**Source material:**
* START *

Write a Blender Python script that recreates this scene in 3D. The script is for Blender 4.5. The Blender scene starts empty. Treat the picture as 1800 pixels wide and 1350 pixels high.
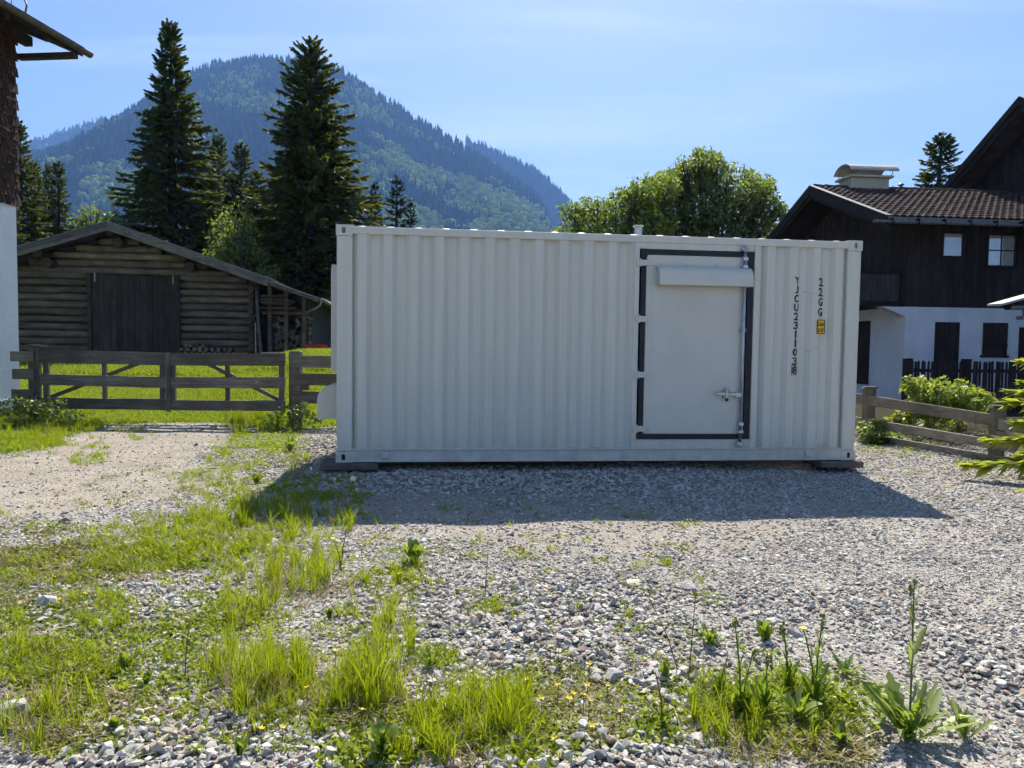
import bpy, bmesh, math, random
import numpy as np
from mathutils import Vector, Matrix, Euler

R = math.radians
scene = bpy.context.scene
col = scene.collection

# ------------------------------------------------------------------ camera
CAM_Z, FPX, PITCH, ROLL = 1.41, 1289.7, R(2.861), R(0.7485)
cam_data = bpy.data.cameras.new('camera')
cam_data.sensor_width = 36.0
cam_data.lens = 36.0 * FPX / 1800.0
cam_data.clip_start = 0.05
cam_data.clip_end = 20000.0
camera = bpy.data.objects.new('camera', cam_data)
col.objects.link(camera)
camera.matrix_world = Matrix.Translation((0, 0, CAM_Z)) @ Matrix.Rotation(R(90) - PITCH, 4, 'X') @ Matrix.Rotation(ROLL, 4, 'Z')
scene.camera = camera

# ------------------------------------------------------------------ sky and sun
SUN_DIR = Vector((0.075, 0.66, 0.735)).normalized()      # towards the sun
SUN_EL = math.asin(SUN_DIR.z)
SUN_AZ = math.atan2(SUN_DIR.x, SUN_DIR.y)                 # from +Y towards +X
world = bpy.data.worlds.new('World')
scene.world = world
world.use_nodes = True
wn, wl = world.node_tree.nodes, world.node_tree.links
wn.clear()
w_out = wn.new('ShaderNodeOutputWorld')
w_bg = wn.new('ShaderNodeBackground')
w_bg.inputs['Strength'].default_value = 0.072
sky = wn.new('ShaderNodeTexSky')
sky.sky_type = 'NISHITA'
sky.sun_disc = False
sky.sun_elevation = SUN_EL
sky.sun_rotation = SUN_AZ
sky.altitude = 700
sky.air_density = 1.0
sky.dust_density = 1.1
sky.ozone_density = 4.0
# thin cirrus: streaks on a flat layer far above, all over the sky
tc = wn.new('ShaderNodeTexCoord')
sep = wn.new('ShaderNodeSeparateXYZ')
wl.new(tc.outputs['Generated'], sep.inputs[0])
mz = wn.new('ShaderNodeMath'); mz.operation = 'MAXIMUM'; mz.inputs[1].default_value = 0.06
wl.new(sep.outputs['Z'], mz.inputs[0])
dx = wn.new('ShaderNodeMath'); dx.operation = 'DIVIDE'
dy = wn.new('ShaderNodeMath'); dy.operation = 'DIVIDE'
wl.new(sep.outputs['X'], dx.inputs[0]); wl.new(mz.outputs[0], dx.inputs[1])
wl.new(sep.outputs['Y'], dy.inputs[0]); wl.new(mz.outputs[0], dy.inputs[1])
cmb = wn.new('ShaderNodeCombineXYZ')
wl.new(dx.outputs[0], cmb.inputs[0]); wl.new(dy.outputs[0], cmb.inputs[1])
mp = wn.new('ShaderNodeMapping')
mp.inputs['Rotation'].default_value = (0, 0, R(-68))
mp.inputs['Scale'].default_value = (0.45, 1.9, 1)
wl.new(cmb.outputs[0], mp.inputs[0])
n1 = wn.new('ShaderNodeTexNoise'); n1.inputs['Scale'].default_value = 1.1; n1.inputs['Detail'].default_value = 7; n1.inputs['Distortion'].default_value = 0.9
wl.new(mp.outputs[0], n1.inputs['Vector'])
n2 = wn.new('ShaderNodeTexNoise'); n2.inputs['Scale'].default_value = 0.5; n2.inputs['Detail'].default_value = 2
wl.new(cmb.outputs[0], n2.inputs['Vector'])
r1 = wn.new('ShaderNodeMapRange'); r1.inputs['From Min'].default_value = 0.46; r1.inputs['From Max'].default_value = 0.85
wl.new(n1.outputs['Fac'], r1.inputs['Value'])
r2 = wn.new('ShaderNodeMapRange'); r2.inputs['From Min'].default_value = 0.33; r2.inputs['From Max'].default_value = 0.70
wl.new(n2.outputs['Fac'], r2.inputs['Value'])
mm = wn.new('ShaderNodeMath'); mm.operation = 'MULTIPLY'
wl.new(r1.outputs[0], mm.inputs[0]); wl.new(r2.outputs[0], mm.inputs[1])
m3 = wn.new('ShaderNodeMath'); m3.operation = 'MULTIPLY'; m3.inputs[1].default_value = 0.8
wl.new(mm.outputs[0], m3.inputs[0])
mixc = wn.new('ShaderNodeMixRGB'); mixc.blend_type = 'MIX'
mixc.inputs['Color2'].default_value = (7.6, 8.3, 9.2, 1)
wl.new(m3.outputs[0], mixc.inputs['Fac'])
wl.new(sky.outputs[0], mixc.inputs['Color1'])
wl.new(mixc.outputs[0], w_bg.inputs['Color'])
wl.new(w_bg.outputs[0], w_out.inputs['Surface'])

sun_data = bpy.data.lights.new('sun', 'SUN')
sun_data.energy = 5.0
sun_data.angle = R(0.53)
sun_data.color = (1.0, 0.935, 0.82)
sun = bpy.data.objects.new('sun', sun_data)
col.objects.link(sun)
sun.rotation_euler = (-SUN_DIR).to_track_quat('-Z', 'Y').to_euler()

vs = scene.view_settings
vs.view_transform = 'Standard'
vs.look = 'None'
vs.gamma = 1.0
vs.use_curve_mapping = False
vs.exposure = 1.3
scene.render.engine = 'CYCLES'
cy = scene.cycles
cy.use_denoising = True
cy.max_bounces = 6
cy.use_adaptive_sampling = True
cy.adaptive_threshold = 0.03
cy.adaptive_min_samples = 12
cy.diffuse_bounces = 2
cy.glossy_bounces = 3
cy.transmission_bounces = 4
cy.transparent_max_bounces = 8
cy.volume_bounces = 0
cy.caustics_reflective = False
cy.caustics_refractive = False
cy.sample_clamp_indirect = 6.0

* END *

**Exercise brief:**
Identify lines with the string "scene". Copy each one.

**Written solution:**
Write a Blender Python script that recreates this scene in 3D. The script is for Blender 4.5. The Blender scene starts empty. Treat the picture as 1800 pixels wide and 1350 pixels high.
scene = bpy.context.scene
col = scene.collection
scene.camera = camera
scene.world = world
vs = scene.view_settings
scene.render.engine = 'CYCLES'
cy = scene.cycles